Lions defensive coordinator Gunther Cunningham had some interesting comments for Tim Twentyman at about the read-option offense, how to play it and what affect its having on the league.

“‘It’s a big thing in the league now, and that’s why we’ve got bigger corners, because they’re going to have to tackle,’ Cunningham said. ‘The ball is going outside, they’re spreading you, and quarterbacks are running the ball.'”

“The read-option puts pressure on the defensive end to make the right play and then the cornerbacks to come up and make a play out wide.”

“‘The key is you need extra people to stop the run because they spread you out,’ Cunningham said. ‘So, you end up playing some man-to-man or shorten your safeties down and if the quarterback can really throw the ball, that’s where we get into trouble.

“‘Miami couldn’t do that with Rickey (Williams) and the other kid that was running the option (Ronnie Brown).

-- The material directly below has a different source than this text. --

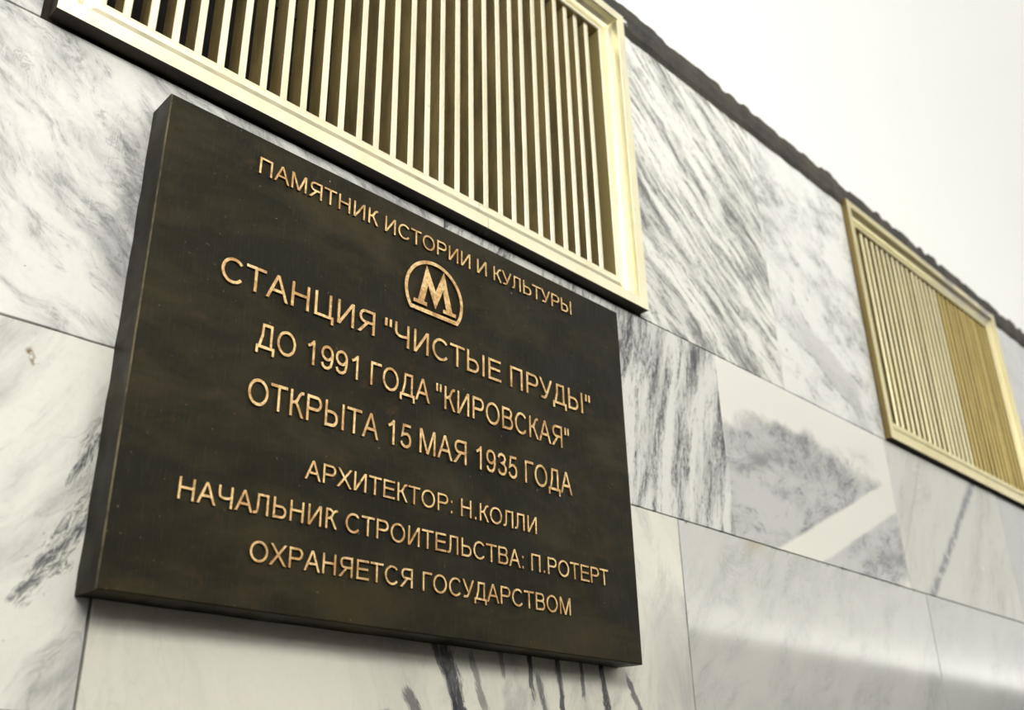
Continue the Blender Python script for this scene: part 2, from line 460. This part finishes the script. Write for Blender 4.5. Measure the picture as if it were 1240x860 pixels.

But their design was as good as I’ve ever seen in my life and then it got away from them for whatever reason.'”

Cunningham has never been one of my favorite NFL coaches but he’s spot on here. I don’t know that cornerbacks necessarily have to get bigger but everyone, including the corners, is going to have to be able to tackle better at a time when physical contact in practice for refining technique is more and more limited. Being bigger certainly would make you more durable, however, and, as Cunningham rightly points out, shut down corners who can handle receivers in single coverage with a safety in the box are also going to be at even more of a premium than they are now.

The whole interview makes me wonder if zone defenses like the one the Bears have relied upon for so long aren’t going to become more and more difficult to run. Even the Bears spent more time in single coverage in recent years and we’re likely to see it even more. The days of the classic cover-two cornerback may be numbered.

2 thoughts on “The Read-Option and the Evolving Defensive Response”

  1. What perplexes me about that is that when you look at the Bears’ corners, they are as good at playing the run as most out there. And the system puts a premium on linemen and linebackers who can cover the field laterally, so in theory, it should be well-suited to defend it.

  2. Totally agree, Jim. The problem (at least what I think is the problem) is that you are putting the corner in a bind. He jams the receiver and drops into his zone. Now he has to choose – play the run and fill or stay in his zone and cover. He can’t do both and the odds are good that the QB will throw if he attacks and run if he remains in coverage.